Glasser finally convinced the board to allow him to build his dream loft, and he grew to love his neighborhood. "I knew it intimately," he recalls. "I loved it, especially in the winter, when you'd have it all to yourself. The sound of horses -- clip-clop-clip-clop -- down the old streets was very charming, like old Europe or something.

"There was a mist that came off the river in the wintertime. The arch grounds were pretty much left to me, since nobody else lived down there. It was like owning a little city."

Now this little city is in the hands of John Clark.
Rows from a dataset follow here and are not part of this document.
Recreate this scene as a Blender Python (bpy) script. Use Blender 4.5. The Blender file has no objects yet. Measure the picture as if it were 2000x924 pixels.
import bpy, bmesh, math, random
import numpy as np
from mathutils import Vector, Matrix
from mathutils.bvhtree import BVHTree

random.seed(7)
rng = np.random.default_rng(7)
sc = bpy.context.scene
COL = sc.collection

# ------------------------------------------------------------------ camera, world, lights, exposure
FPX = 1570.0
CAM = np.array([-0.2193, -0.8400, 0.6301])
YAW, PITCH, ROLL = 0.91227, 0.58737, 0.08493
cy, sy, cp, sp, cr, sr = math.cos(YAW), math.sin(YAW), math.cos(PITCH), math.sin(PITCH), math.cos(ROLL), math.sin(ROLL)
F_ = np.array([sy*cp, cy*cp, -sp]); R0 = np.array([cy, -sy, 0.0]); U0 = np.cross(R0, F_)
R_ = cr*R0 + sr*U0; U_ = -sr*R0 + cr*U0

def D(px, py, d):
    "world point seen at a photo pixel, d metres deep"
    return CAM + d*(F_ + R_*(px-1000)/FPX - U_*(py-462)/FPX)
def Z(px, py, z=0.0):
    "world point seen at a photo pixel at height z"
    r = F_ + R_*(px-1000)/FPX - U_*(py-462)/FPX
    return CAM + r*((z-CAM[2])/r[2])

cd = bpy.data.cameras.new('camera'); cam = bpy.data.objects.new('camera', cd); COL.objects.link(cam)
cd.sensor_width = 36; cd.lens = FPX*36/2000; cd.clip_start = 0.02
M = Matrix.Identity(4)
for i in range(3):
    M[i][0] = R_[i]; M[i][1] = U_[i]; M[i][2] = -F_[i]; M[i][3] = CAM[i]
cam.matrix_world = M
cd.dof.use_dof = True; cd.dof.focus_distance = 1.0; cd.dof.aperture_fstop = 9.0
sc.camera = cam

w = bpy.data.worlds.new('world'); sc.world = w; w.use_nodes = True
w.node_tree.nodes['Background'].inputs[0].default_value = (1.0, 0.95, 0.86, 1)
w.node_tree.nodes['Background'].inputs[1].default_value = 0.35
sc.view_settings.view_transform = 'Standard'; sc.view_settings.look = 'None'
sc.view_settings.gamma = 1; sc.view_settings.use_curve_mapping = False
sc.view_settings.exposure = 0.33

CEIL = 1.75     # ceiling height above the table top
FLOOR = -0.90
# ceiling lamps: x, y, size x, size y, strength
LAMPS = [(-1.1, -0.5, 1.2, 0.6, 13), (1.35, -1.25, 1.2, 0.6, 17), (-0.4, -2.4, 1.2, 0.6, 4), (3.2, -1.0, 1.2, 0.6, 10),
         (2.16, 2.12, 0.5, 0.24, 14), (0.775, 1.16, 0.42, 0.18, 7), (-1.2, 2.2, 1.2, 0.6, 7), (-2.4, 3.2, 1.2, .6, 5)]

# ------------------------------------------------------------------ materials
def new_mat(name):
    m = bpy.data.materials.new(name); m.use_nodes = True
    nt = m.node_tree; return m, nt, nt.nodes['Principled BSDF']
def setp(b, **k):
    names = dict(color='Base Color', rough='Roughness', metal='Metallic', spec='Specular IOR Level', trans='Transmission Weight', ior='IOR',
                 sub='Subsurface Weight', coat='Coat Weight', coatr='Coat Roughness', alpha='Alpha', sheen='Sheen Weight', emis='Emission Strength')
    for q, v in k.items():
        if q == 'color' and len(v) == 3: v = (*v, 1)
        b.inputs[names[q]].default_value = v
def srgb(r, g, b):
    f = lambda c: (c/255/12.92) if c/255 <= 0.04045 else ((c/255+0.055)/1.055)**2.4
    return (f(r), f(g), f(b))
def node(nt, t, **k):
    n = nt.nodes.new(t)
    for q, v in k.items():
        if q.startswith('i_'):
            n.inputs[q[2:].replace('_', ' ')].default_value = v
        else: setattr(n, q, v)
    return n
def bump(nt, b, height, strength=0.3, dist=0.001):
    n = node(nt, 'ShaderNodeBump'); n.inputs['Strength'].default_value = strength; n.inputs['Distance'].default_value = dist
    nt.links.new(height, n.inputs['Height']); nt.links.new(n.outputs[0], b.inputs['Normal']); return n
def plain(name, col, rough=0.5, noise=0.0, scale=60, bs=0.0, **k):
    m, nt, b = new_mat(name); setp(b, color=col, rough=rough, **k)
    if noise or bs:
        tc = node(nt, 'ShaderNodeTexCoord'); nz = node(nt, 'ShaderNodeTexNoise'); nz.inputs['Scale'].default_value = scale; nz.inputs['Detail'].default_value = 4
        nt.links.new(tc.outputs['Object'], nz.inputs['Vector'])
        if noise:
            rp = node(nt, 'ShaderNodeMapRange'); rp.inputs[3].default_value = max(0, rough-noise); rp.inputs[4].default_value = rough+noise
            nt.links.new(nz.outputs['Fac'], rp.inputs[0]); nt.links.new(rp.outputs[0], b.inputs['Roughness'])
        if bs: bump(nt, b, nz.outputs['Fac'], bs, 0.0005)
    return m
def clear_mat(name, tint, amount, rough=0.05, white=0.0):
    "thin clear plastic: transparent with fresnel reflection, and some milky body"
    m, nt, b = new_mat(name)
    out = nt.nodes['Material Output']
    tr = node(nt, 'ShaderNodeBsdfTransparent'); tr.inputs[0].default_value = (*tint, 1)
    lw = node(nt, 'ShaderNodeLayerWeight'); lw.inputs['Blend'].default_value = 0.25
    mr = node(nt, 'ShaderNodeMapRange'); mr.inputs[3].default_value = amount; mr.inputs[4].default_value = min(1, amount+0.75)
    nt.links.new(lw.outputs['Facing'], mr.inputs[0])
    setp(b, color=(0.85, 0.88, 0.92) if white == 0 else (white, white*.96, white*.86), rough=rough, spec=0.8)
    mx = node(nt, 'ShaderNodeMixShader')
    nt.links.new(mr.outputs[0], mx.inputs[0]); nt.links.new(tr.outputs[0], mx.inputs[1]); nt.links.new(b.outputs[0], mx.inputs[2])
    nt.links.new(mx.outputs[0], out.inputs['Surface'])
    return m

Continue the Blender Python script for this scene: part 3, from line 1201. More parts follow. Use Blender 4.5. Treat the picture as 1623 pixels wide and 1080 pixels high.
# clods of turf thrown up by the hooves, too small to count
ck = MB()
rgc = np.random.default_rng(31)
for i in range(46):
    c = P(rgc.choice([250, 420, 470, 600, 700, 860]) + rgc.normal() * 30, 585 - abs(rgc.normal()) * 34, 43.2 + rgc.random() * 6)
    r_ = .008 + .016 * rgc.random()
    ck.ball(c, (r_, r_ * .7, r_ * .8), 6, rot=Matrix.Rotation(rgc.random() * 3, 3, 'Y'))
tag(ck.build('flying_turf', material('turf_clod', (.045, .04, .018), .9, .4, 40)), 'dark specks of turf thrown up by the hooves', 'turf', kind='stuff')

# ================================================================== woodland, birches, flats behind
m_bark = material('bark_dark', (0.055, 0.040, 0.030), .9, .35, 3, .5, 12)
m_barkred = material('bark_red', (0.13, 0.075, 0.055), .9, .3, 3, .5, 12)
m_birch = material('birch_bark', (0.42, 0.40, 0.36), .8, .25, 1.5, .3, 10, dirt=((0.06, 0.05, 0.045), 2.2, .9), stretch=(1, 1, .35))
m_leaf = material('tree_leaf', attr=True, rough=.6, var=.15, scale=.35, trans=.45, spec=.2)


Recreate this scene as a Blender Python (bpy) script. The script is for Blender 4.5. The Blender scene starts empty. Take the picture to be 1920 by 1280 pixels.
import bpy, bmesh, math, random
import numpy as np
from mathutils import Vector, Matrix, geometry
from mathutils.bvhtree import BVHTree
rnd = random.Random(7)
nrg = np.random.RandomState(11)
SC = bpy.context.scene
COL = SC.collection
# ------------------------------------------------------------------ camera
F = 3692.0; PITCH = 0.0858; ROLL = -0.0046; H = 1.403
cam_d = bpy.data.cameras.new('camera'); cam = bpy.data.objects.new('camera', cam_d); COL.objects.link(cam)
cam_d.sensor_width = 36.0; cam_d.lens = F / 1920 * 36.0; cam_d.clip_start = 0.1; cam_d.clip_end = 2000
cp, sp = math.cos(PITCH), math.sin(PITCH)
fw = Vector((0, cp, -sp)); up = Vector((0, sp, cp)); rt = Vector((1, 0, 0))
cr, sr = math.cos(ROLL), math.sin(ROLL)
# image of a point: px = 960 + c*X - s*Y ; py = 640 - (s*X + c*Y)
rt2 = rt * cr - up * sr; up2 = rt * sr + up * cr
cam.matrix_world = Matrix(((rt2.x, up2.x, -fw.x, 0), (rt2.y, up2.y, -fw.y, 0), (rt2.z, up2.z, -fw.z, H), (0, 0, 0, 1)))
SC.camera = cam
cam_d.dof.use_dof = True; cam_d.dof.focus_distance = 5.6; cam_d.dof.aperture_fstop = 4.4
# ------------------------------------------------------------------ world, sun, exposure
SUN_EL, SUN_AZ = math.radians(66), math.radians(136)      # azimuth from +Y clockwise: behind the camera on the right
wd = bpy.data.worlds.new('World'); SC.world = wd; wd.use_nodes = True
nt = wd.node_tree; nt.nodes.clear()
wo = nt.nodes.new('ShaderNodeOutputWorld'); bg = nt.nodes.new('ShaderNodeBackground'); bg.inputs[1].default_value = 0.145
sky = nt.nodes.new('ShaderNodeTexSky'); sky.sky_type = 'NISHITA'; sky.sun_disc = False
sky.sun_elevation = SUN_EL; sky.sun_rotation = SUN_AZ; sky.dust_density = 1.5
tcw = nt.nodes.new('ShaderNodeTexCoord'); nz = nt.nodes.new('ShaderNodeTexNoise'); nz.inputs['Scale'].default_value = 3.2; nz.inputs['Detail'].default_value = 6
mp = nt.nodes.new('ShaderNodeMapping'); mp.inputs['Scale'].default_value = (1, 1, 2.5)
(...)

Sitting in the back room of his restaurant, Jake's Steaks, Clark jokes about being the Landing's solitary resident. "It's a very lonely thing," he says with sarcasm. "Out in the middle of nowhere with the tumbleweed, nothing to eat, nothing to drink, nothing to do. I'm bored."

A straight-shooter who speaks without concern for politics or propriety, Clark has worn many hats on the Landing. He opened rock club Lucius Boomer in 1978, Jake's Steaks in 1991, and seven years later, he bought from Glasser the Old Judge Coffee Building.

Clark says he never wanted to head the LLRC, but when Purcell retired from the post in 2003 after 27 years, the corporation needed someone to take charge.

"The joke," Clark recalls of a board meeting late last year, "was they threw the keys across the table. 'Here, you do it.' And I said, 'Whoa, whoa, whoa. I'm just bitching about the way you're doing it. I don't want to do this crap.'" The next day, he changed his mind and accepted the position.